The most important of these changes was that devised by Mayor Gaynor. Eight or ten years ago, every uniformed policeman in New York carried a club, and often used it freely in defending himself while making arrests. Abuses led to the abolition of this means of defense except for officers patrolling the streets at night. There were still undoubted abuses, however, and when Mayor Gaynor came into office, bringing well-thought-out opinions of police administration from his experience as a magistrate on the bench, he took a determined stand for more humane methods of making arrests, and strict holding of every policeman to the letter of the laws. Every case of clubbing was prosecuted, the plain legal rights of citizens or criminals upheld, and the Police Department began teaching its men new ways of defending themselves by skillful holds in wrestling whereby prisoners may be handled effectually and without doing them harm. Sentiment against the use of the club began to grow in the Police Department itself, it being recognized that clubbing was an unskillful means of defense, and that special athletic devices were more workmanlike.

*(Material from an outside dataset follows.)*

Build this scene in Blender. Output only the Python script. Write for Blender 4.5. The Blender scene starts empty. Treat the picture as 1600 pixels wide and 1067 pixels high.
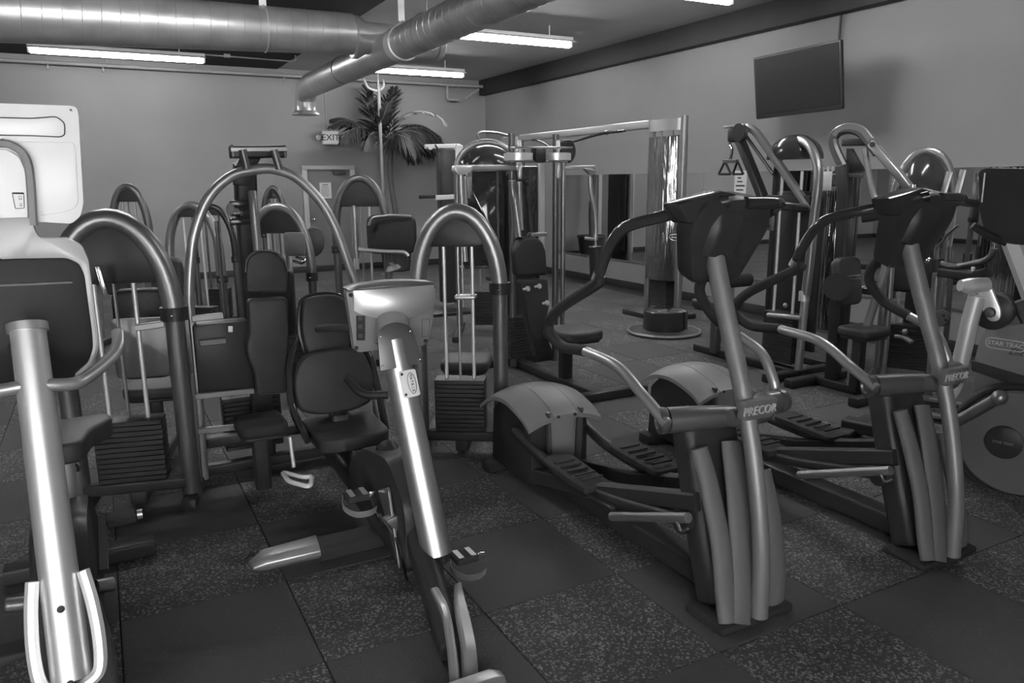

Now, however, the newspapers published every chance opinion of discharged, retired and anonymous police officers who objected to the new regulations. It was alleged that criminals had got out of bounds because policemen no longer dared club them into good behavior, and the editors, without paying much attention to the many good points of the new regulations, or trying to understand the merits of a settled policy applied to an organization of more than ten thousand men, set up a cry for the presumably “good old days” of Inspector So-and-So and Chief This-and-That, when every known criminal was promptly struck over the head on sight and thereby taught to know his place. If the files of New York journals for those days following the robbery are examined they will reveal a curious exhibition of pleading for official lawlessness and autocracy.


GEORGE S. DOUGHERTY
Second Deputy Police Commissioner


Another point of criticism centered on a new method adopted in the distribution of the detective force. This comprises more than five hundred men. For years they were all required to report at Police Headquarters every day, coming from distant precincts, and had an opportunity to see whatever professional criminals were under arrest. Then they went back to different precincts to work. This took too much time, it was found, and the old-fashioned “line-up” of criminals was chiefly a spectacle, the same offenders dropping into the hands of the police with more or less regularity. So detectives were re-distributed on a plan that attaches a proper number of plain-clothes policemen to each precinct, according to its needs, and in those precincts the men live and become acquainted with local criminals. Many of them work in sections where they were born, and detectives speaking foreign languages are assigned to foreign quarters.

The newspapers charged that red-tape had brought the Police Department to such a low state that young detectives had no idea what a real criminal looked like, and urged the restoration of the old system, with its picturesque “line-up.”